REQUEST: Beginning with the first line below, please repeat the material exactly, ending with the line that includes "COL = scn.collection".

EXERCISE INPUTS:
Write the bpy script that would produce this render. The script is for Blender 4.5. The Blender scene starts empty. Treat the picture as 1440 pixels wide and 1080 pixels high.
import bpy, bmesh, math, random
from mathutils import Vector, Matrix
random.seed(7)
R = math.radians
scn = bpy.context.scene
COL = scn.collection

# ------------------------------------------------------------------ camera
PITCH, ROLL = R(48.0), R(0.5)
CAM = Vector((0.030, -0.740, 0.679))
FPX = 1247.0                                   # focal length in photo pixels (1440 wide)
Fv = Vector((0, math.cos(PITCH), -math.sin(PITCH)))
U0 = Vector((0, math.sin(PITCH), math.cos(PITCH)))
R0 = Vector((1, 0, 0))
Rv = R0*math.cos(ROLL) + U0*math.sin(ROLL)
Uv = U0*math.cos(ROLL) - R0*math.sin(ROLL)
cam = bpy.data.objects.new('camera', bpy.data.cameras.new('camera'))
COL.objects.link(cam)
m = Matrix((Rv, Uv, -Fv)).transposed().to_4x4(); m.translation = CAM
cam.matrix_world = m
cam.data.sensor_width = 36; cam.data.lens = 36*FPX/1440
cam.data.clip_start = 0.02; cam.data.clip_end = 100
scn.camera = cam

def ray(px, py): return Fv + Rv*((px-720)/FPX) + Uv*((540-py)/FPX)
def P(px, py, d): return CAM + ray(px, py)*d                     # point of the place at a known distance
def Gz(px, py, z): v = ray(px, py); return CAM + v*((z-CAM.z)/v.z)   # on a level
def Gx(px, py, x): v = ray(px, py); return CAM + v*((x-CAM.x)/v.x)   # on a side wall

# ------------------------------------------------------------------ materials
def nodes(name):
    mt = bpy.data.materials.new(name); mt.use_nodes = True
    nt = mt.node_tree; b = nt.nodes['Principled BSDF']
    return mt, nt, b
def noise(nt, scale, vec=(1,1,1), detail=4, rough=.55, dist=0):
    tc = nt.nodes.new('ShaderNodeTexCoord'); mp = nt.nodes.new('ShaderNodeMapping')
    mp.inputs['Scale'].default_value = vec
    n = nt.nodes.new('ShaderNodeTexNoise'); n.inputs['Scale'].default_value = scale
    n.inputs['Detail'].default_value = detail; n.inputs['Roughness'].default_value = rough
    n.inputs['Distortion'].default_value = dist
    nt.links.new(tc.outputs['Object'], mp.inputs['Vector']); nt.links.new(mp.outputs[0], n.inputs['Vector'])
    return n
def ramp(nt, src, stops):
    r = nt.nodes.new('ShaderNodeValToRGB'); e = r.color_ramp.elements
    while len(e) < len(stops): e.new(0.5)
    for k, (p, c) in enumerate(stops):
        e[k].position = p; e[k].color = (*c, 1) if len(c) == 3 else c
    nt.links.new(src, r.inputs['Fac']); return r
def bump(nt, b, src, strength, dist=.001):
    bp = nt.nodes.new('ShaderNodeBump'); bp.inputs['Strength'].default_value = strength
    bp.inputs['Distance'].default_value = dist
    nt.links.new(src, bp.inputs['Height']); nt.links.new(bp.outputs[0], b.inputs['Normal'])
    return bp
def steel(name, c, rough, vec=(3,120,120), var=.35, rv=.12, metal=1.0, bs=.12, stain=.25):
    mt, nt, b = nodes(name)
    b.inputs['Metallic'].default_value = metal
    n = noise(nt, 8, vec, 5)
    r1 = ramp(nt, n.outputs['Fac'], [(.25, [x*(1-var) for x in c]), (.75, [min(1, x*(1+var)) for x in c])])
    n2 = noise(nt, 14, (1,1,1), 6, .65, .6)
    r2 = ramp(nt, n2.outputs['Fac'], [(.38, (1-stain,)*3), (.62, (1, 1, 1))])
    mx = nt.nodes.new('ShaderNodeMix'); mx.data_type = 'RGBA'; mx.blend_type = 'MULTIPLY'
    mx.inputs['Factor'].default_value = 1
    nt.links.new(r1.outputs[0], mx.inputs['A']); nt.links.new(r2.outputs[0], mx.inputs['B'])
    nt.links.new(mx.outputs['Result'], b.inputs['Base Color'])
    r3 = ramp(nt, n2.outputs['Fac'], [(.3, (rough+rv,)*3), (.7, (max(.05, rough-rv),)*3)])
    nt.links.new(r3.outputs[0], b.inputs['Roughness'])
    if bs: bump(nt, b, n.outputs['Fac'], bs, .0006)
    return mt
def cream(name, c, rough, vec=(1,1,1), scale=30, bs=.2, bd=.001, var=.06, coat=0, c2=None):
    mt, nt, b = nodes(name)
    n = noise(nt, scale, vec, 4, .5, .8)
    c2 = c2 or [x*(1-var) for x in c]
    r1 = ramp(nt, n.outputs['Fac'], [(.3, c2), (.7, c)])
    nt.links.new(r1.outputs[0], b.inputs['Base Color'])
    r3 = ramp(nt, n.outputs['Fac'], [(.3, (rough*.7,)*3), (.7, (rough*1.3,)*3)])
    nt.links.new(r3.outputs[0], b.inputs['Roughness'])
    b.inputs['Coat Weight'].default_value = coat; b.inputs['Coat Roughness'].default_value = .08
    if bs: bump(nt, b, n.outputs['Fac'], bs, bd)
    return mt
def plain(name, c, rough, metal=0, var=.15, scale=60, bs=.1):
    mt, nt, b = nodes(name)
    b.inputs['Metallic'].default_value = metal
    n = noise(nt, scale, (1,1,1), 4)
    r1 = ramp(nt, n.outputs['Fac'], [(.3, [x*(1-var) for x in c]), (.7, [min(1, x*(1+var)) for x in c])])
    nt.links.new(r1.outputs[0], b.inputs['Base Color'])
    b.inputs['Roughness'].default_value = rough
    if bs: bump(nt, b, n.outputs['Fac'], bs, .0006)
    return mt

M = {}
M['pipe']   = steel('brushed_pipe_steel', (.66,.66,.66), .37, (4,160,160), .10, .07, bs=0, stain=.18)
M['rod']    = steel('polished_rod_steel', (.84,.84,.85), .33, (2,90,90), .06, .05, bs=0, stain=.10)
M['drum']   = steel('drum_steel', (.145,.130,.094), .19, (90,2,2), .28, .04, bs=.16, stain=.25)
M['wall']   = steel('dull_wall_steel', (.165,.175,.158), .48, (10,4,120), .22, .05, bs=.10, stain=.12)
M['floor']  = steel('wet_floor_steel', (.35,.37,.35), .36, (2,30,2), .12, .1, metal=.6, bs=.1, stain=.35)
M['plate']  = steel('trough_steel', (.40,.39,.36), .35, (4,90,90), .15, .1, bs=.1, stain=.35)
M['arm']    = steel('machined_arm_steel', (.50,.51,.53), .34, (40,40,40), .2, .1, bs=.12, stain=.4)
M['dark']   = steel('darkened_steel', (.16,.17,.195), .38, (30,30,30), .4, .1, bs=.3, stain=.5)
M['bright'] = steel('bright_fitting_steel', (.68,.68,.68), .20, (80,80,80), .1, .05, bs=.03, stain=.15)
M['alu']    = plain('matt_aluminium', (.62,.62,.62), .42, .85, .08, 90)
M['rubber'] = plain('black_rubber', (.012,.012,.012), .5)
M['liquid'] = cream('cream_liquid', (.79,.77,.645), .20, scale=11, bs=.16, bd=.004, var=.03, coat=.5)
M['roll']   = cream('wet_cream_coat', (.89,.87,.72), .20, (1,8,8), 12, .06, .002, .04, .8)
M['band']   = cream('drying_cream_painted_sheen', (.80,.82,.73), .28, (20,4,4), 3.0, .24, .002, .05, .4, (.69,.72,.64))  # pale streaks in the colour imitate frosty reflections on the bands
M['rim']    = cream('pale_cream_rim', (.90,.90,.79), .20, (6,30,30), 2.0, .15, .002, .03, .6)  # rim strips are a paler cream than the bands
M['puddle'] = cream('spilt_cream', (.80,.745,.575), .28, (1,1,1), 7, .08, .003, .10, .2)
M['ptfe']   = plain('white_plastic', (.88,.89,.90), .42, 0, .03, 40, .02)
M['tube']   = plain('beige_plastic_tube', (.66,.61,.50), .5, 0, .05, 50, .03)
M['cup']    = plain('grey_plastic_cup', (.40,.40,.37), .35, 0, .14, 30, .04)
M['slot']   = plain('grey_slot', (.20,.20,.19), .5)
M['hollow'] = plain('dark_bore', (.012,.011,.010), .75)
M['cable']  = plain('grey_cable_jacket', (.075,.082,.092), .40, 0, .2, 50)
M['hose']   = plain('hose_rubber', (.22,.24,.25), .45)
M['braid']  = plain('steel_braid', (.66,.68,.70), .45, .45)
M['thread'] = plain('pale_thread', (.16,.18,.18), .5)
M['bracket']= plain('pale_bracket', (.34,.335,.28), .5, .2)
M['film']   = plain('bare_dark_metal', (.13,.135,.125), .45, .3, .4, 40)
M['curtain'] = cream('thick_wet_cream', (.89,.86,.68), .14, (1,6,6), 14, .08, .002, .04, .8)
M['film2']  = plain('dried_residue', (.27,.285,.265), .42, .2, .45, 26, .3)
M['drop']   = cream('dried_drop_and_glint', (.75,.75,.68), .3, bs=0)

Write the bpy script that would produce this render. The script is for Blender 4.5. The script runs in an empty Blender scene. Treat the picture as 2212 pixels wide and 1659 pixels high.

EXPECTED OUTPUT:
Write the bpy script that would produce this render. The script is for Blender 4.5. The Blender scene starts empty. Treat the picture as 1440 pixels wide and 1080 pixels high.
import bpy, bmesh, math, random
from mathutils import Vector, Matrix
random.seed(7)
R = math.radians
scn = bpy.context.scene
COL = scn.collection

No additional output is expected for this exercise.